Христианство. Настоящее - стр. 33
Εἰ ἀπεθάνετε σὺν Χριστῷ ἀπὸ τῶν στοιχείων τοῦ κόσμου, τί ὡς ζῶντες ἐν κόσμῳ δογματίζεσθε; Μὴ ἅψῃ μηδὲ γεύσῃ μηδὲ θίγῃς, ἅ ἐστιν πάντα εἰς φθορὰν τῇ ἀποχρήσει, κατὰ τὰ ἐντάλματα καὶ διδασκαλίας τῶν ἀνθρώπων, ἅτινά ἐστιν λόγον μὲν ἔχοντα σοφίας ἐν ἐθελοθρησκίᾳ καὶ ταπεινοφροσύνῃ ἀφειδίᾳ σώματος, οὐκ ἐν τιμῇ τινι πρὸς πλησμονὴν τῆς σαρκός.
Синодальный перевод дает нам, по сути, кальку этого выражения и тут начинается много непонятного: Итак, если вы со Христом умерли для стихий мира, то для чего вы, как живущие в мире, держитесь постановлений: «не прикасайся», «не вкушай», «не дотрагивайся», что все истлевает от употребления, по заповедям и учению человеческому? Это имеет только вид мудрости в самовольном служении, смиренномудрии и изнурении тела, в некотором небрежении о насыщении плоти.

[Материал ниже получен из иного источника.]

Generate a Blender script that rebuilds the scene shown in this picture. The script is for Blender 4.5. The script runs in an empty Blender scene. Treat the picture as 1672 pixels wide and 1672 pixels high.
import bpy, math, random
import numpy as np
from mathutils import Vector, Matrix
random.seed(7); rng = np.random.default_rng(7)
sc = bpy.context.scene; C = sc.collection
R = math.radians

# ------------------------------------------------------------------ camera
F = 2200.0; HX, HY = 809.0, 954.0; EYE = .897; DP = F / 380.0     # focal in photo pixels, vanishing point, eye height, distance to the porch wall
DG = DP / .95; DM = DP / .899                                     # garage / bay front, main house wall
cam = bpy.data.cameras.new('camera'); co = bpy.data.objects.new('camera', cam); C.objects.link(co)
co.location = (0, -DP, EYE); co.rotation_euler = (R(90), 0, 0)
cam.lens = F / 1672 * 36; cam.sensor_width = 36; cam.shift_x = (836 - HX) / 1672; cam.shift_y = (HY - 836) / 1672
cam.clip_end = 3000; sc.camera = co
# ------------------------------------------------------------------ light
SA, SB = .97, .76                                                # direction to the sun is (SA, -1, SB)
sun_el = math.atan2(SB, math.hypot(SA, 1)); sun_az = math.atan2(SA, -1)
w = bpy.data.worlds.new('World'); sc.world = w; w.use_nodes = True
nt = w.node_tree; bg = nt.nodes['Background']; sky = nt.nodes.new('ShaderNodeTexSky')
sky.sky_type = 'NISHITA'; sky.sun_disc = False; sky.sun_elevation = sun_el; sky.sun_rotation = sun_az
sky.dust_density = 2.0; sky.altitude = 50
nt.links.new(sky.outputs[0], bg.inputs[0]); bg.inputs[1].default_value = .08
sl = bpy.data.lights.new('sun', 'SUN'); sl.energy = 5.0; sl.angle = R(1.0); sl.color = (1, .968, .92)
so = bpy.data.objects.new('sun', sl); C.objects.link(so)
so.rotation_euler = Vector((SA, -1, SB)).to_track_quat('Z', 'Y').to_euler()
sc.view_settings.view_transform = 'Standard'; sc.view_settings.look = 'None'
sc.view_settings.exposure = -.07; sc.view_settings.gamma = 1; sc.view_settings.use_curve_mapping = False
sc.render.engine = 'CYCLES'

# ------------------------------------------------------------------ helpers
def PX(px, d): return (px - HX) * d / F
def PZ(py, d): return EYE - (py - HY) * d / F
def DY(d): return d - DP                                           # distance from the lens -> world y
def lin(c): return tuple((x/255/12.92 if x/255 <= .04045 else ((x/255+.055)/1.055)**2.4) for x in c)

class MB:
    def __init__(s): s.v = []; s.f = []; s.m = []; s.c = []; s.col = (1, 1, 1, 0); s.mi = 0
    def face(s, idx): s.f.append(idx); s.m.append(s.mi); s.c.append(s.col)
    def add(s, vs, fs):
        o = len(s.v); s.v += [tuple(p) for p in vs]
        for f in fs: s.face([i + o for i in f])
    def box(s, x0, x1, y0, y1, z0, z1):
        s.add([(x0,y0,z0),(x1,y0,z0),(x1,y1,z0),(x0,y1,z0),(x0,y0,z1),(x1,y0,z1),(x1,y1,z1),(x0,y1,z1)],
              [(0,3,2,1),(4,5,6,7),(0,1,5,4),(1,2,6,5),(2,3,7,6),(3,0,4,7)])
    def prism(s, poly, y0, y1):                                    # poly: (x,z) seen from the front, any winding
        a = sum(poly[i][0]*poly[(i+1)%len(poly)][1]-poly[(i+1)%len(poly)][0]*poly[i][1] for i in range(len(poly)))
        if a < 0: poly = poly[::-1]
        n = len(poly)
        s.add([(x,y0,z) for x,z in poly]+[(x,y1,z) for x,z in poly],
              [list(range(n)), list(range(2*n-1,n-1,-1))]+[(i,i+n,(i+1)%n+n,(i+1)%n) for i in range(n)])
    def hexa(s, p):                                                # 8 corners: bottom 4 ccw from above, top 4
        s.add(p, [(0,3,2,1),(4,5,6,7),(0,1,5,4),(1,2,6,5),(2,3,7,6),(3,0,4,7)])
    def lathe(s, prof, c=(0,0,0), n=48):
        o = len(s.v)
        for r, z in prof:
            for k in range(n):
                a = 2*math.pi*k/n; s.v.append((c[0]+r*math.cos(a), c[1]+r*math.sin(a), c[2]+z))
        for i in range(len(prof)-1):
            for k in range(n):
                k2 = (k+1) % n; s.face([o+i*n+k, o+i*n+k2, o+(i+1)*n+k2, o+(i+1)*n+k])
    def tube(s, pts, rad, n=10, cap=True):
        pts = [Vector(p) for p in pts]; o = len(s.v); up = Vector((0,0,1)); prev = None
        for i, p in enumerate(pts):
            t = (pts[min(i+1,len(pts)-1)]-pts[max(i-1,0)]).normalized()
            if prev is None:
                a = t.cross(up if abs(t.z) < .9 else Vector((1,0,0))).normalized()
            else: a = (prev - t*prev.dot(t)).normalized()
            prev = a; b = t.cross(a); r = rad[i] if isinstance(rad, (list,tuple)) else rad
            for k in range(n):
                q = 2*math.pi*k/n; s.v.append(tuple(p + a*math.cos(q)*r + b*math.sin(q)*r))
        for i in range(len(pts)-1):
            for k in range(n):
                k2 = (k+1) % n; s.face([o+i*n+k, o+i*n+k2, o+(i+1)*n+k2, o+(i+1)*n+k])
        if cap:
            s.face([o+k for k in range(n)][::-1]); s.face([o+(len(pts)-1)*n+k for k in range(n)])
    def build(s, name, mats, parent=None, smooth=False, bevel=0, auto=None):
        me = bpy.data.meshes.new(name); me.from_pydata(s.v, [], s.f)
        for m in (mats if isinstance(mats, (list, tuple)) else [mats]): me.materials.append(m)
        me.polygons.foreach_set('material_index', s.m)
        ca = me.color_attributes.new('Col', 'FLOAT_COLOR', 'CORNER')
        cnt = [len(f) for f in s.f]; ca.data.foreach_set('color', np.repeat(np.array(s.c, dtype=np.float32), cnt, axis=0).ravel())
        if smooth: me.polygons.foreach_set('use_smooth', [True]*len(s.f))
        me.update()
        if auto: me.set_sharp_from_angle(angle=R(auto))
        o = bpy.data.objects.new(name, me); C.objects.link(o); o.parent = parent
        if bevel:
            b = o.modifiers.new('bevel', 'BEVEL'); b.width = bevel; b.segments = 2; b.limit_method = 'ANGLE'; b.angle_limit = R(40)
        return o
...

«Стихии этого мира» – точный перевод слов оригинала τὰ στοιχεῖα τοῦ κόσμου, но мы скорее назовем так воду, огонь, воздух и нечто подобное. И что это «истлевает от употребления»? А ведь в общем и целом смысл оригинала здесь понятен: правила Моисеева закона касаются материальных вещей, которые уничтожаются в процессе использования, будь то пища или одежда. Они, разумеется, противопоставляются вечному. И как же описать то, что с ними происходит?
Большая проблема в этом отрывке – слово ταπεινοφροσύνη, которое традиционно переводится как «смиренномудрие». В современном христианском словаре это слово обозначает безусловную добродетель, но в данном контексте это явно не так. В результате Синодальный ставит в один ряд совершенно разные понятия. И что, собственно, «имеет вид мудрости», остается неясным.
Наконец, здесь есть настоящая экзегетическая проблема. Что означает стоящее в самом конце выражение οὐκ ἐν τιμῇ τινι πρὸς πλησμονὴν τῆς σαρκός? Одни толкователи (как в Синодальном) видят здесь пренебрежение к телесным потребностям, другие (мы увидим их мнение ниже, в переводе РБО), напротив, некую пресыщенность и разнузданность. Но в любом случае речь тут идет о телесной стороне жизни: эти люди не заботятся о духовном, а лишь о пище и тому подобных вещах. Ударяются ли они в разгул или в строгую аскезу, уже вторичный вопрос, важно, что для них еда и питье оказываются важнее всего остального.
Собственно, речь здесь идет о том, что смерть Христа освободила христиан от привязанности к ритуальным правилам Ветхого Завета, которые касаются вещей временных и исчезающих. Им надо заботиться о вечном, а не о том, что именно есть или пить. Но едва ли кто, прочитав Синодальный перевод, придет к такому выводу.
Заокский перевод разъясняет многие из этих вопросов, давая дополнительную информацию курсивом:
Если в самом деле умерли вы со Христом и отрешились от архаичных представлений этого мира, зачем, как живущие жизнью Его, следуете вы установлениям: «не прикасайся, не ешь, не трогай!», имея дело со всем тем, что и предназначено к уничтожению при использовании? Человеческие это заповеди и учения человеческие. Все это только кажется мудрым, а в жизни надуманная набожность, самоистязания [и] изнурение тела не ведут к обузданию чувственности.
Конечно, «архаичные представления уже ближе к смыслу оригинала, но все же звучит довольно непонятно. И что плохого в том, чтобы иметь дело с вещами, уничтожающимися при употреблении, и как это связано с архаичными представлениями? Вот что касается «смиренномудрия», оно в этом тексте стало «надуманной набожностью», и это, пожалуй, хорошее решение.